Source: Daily Herald

By Jon Davis 

Date: February 23, 2005

Copyright 2005 Daily Herald


Debate over jet noise, emissions heats up


The debate over how an expanded O'Hare International Airport would affect the Chicago area's environment moved into a new arena Tuesday.

While proponents and opponents of Chicago's expansion plan argued, that venue, an Elk Grove Village banquet hall, coincidentally sat beneath a flight path that sent outbound planes overhead.

Proponents at the first of three hearings praised the Federal Aviation Administration's draft environmental impact statement and called Chicago's plan the best way to modernize O'Hare's runway configuration
and reduce its flight delays.

Opponents lambasted the draft statement as incomplete, derelict and deceptive, saying it ignores public health problems stemming from current airplane operations and under-estimates the problem once construction would be complete.

The final environmental impact statement is due in July, to be followed two months later by the FAA's "record of decision" on the O'Hare expansion project.

The 5,000-page draft report states the eight reconfigured runways at O'Hare won't result in an "appreciable" increase in the area bearing the brunt of noise.

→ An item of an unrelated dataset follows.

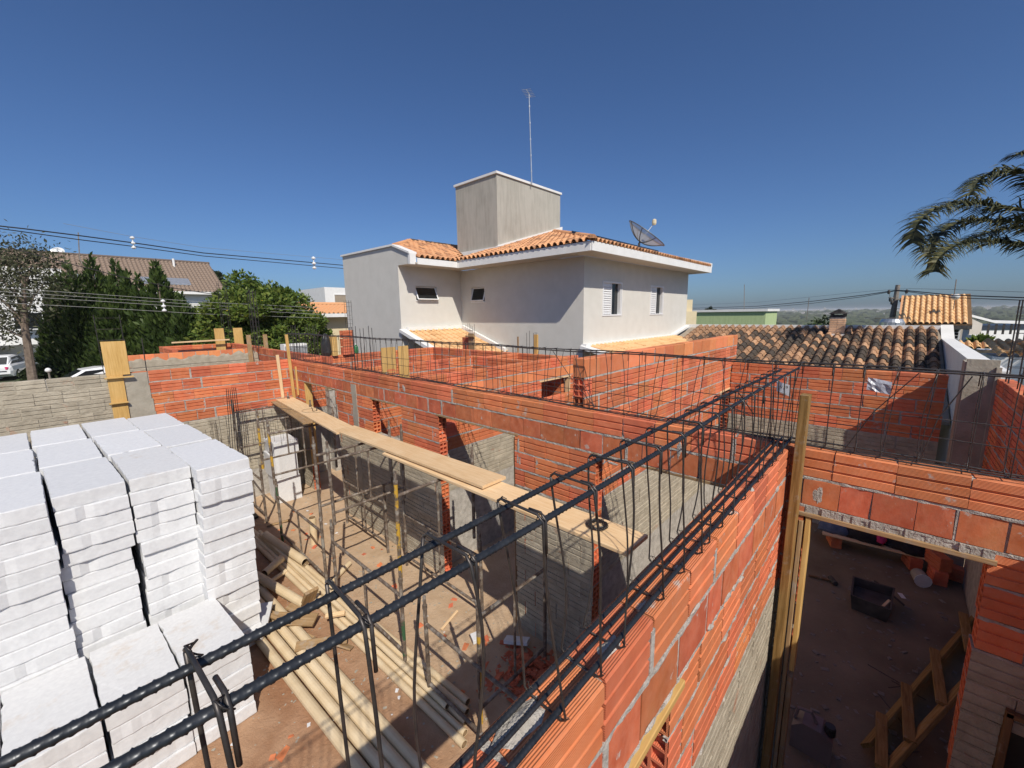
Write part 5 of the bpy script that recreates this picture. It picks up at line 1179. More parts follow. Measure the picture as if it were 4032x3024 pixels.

While six of the runways would point east-west, the report concludes only 2,000 more residences will have to deal with more jet noise.

Joe Karaganis, attorney for the anti-expansion Suburban O'Hare Commission, said the FAA failed to consider the project's true cost, wrongly assumes airlines will have the money to back it up, and "cooked the books" in making future flight projections.

The hearings, which continue from 2 to 9 p.m. today in Elmhurst and Thursday in Niles, are nothing more than "a dog and pony show," he Karaganis said.

"I think there's no question the die has already been cast" for expansion, Karaganis said.

Jack Saporito, president of the Arlington Heights-based Alliance of Residents Concerning O'Hare, agreed, adding the FAA failed to consider environmental problems created by airplane emissions and daily airport

The FAA must address those problems with a supplemental environmental impact statement before the final report is issued, he said. "The public is being deceived and is being left unprotected," he said.

FAA spokesman Tony Molinaro said the agency's environmental review process has been thorough and is not complete. No shortcuts are being taken, he said. "This is being looked at by Washington very, very carefully," he said.

This same process awaits the South suburban airport proposal, once Illinois officials submit airport layout and master plans, Molinaro said.

"We'll be putting a big team on that, too," he said. 

All the discussion and debate didn't help Schaumburg resident Erica Interrante much in making up her mind about O'Hare expansion, however. 

"I think it gives some credibility that there is some careful thinking behind it," Interrante said while examining large placards depicting runway configurations, land uses and air passenger demand forecasts.

"I don't really find I know enough to comment on it, but I am concerned about more people coming into the area in cars. It's already crowded," she said.